# Work to complete:
Reproduce all of the listing below without alteration.

# Stored data:
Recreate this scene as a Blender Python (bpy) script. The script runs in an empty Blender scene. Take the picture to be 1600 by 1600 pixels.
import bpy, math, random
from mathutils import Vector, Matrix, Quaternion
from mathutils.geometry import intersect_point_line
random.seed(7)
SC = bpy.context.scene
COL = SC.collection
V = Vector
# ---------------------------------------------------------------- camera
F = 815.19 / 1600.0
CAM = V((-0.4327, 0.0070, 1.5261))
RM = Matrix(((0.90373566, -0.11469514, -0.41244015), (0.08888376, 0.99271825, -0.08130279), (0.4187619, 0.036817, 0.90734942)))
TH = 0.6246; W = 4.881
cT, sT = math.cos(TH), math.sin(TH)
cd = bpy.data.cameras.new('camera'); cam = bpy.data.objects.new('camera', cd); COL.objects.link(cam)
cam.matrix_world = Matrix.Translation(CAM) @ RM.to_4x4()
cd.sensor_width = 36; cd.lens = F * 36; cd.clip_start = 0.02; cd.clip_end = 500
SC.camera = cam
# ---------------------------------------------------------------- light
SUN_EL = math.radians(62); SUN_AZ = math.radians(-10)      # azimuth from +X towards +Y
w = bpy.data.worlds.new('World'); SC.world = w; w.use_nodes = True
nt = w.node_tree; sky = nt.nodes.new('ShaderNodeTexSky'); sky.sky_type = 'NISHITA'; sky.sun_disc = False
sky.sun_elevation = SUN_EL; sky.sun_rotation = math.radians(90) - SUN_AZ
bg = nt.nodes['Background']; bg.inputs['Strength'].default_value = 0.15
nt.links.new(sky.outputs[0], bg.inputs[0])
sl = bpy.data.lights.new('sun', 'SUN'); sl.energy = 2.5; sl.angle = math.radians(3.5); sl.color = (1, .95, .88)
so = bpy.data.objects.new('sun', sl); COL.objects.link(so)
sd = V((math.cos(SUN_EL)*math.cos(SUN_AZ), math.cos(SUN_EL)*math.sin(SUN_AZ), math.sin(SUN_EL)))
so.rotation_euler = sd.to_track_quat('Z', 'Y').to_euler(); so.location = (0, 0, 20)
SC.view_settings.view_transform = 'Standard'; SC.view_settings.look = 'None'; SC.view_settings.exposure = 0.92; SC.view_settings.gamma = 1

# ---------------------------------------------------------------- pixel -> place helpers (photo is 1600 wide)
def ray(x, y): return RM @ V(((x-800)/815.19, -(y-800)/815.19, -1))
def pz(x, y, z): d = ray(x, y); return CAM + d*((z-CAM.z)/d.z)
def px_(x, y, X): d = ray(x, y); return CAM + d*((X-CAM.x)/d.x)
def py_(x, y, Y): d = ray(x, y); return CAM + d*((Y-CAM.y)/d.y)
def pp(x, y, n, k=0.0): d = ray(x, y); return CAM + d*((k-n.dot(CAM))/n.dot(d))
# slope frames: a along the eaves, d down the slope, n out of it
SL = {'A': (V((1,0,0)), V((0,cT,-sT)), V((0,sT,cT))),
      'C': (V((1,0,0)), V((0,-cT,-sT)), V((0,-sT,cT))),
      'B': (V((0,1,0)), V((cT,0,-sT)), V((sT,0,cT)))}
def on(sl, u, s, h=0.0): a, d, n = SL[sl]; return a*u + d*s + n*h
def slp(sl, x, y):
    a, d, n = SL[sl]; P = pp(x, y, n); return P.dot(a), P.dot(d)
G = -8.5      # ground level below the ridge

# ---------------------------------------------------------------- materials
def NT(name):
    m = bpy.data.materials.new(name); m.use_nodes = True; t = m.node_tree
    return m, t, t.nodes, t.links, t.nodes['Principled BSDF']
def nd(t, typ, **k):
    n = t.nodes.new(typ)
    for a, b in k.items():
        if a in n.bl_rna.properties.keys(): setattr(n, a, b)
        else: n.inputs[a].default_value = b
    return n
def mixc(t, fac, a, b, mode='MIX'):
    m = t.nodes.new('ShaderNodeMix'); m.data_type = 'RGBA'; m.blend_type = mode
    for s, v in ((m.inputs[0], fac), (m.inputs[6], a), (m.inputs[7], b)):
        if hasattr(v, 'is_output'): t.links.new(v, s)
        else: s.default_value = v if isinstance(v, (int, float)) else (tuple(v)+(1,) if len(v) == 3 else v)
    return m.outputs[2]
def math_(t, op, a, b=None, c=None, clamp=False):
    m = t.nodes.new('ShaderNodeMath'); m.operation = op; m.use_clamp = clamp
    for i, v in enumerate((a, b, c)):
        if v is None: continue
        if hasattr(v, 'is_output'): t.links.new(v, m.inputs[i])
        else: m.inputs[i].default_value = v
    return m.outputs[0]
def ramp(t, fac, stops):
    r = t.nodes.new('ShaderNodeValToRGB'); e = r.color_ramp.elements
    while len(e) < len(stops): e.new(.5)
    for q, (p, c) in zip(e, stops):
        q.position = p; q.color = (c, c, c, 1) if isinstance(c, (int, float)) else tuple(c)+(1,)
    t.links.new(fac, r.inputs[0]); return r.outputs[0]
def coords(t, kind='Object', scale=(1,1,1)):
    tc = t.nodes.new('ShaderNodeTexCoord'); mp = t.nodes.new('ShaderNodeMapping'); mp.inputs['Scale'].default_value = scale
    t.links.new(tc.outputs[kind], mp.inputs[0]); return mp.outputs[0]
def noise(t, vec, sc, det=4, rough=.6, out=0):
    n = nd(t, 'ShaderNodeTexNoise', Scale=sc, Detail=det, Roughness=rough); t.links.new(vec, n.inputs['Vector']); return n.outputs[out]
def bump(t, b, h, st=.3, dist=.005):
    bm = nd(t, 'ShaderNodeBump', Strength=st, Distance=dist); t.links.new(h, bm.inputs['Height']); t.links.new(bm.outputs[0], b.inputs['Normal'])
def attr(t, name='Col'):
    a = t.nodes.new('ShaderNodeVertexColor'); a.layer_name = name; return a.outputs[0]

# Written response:
Recreate this scene as a Blender Python (bpy) script. The script runs in an empty Blender scene. Take the picture to be 1600 by 1600 pixels.
import bpy, math, random
from mathutils import Vector, Matrix, Quaternion
from mathutils.geometry import intersect_point_line
random.seed(7)
SC = bpy.context.scene
COL = SC.collection
V = Vector
# ---------------------------------------------------------------- camera
F = 815.19 / 1600.0
CAM = V((-0.4327, 0.0070, 1.5261))
RM = Matrix(((0.90373566, -0.11469514, -0.41244015), (0.08888376, 0.99271825, -0.08130279), (0.4187619, 0.036817, 0.90734942)))
TH = 0.6246; W = 4.881
cT, sT = math.cos(TH), math.sin(TH)
cd = bpy.data.cameras.new('camera'); cam = bpy.data.objects.new('camera', cd); COL.objects.link(cam)
cam.matrix_world = Matrix.Translation(CAM) @ RM.to_4x4()
cd.sensor_width = 36; cd.lens = F * 36; cd.clip_start = 0.02; cd.clip_end = 500
SC.camera = cam
# ---------------------------------------------------------------- light
SUN_EL = math.radians(62); SUN_AZ = math.radians(-10)      # azimuth from +X towards +Y
w = bpy.data.worlds.new('World'); SC.world = w; w.use_nodes = True
nt = w.node_tree; sky = nt.nodes.new('ShaderNodeTexSky'); sky.sky_type = 'NISHITA'; sky.sun_disc = False
sky.sun_elevation = SUN_EL; sky.sun_rotation = math.radians(90) - SUN_AZ
bg = nt.nodes['Background']; bg.inputs['Strength'].default_value = 0.15
nt.links.new(sky.outputs[0], bg.inputs[0])
sl = bpy.data.lights.new('sun', 'SUN'); sl.energy = 2.5; sl.angle = math.radians(3.5); sl.color = (1, .95, .88)
so = bpy.data.objects.new('sun', sl); COL.objects.link(so)
sd = V((math.cos(SUN_EL)*math.cos(SUN_AZ), math.cos(SUN_EL)*math.sin(SUN_AZ), math.sin(SUN_EL)))
so.rotation_euler = sd.to_track_quat('Z', 'Y').to_euler(); so.location = (0, 0, 20)
SC.view_settings.view_transform = 'Standard'; SC.view_settings.look = 'None'; SC.view_settings.exposure = 0.92; SC.view_settings.gamma = 1

# ---------------------------------------------------------------- pixel -> place helpers (photo is 1600 wide)
def ray(x, y): return RM @ V(((x-800)/815.19, -(y-800)/815.19, -1))
def pz(x, y, z): d = ray(x, y); return CAM + d*((z-CAM.z)/d.z)
def px_(x, y, X): d = ray(x, y); return CAM + d*((X-CAM.x)/d.x)
def py_(x, y, Y): d = ray(x, y); return CAM + d*((Y-CAM.y)/d.y)
def pp(x, y, n, k=0.0): d = ray(x, y); return CAM + d*((k-n.dot(CAM))/n.dot(d))
# slope frames: a along the eaves, d down the slope, n out of it
SL = {'A': (V((1,0,0)), V((0,cT,-sT)), V((0,sT,cT))),
      'C': (V((1,0,0)), V((0,-cT,-sT)), V((0,-sT,cT))),
      'B': (V((0,1,0)), V((cT,0,-sT)), V((sT,0,cT)))}
def on(sl, u, s, h=0.0): a, d, n = SL[sl]; return a*u + d*s + n*h
def slp(sl, x, y):
    a, d, n = SL[sl]; P = pp(x, y, n); return P.dot(a), P.dot(d)
G = -8.5      # ground level below the ridge

# ---------------------------------------------------------------- materials
def NT(name):
    m = bpy.data.materials.new(name); m.use_nodes = True; t = m.node_tree
    return m, t, t.nodes, t.links, t.nodes['Principled BSDF']
def nd(t, typ, **k):
    n = t.nodes.new(typ)
    for a, b in k.items():
        if a in n.bl_rna.properties.keys(): setattr(n, a, b)
        else: n.inputs[a].default_value = b
    return n
def mixc(t, fac, a, b, mode='MIX'):
    m = t.nodes.new('ShaderNodeMix'); m.data_type = 'RGBA'; m.blend_type = mode
    for s, v in ((m.inputs[0], fac), (m.inputs[6], a), (m.inputs[7], b)):
        if hasattr(v, 'is_output'): t.links.new(v, s)
        else: s.default_value = v if isinstance(v, (int, float)) else (tuple(v)+(1,) if len(v) == 3 else v)
    return m.outputs[2]
def math_(t, op, a, b=None, c=None, clamp=False):
    m = t.nodes.new('ShaderNodeMath'); m.operation = op; m.use_clamp = clamp
    for i, v in enumerate((a, b, c)):
        if v is None: continue
        if hasattr(v, 'is_output'): t.links.new(v, m.inputs[i])
        else: m.inputs[i].default_value = v
    return m.outputs[0]
def ramp(t, fac, stops):
    r = t.nodes.new('ShaderNodeValToRGB'); e = r.color_ramp.elements
    while len(e) < len(stops): e.new(.5)
    for q, (p, c) in zip(e, stops):
        q.position = p; q.color = (c, c, c, 1) if isinstance(c, (int, float)) else tuple(c)+(1,)
    t.links.new(fac, r.inputs[0]); return r.outputs[0]
def coords(t, kind='Object', scale=(1,1,1)):
    tc = t.nodes.new('ShaderNodeTexCoord'); mp = t.nodes.new('ShaderNodeMapping'); mp.inputs['Scale'].default_value = scale
    t.links.new(tc.outputs[kind], mp.inputs[0]); return mp.outputs[0]
def noise(t, vec, sc, det=4, rough=.6, out=0):
    n = nd(t, 'ShaderNodeTexNoise', Scale=sc, Detail=det, Roughness=rough); t.links.new(vec, n.inputs['Vector']); return n.outputs[out]
def bump(t, b, h, st=.3, dist=.005):
    bm = nd(t, 'ShaderNodeBump', Strength=st, Distance=dist); t.links.new(h, bm.inputs['Height']); t.links.new(bm.outputs[0], b.inputs['Normal'])
def attr(t, name='Col'):
    a = t.nodes.new('ShaderNodeVertexColor'); a.layer_name = name; return a.outputs[0]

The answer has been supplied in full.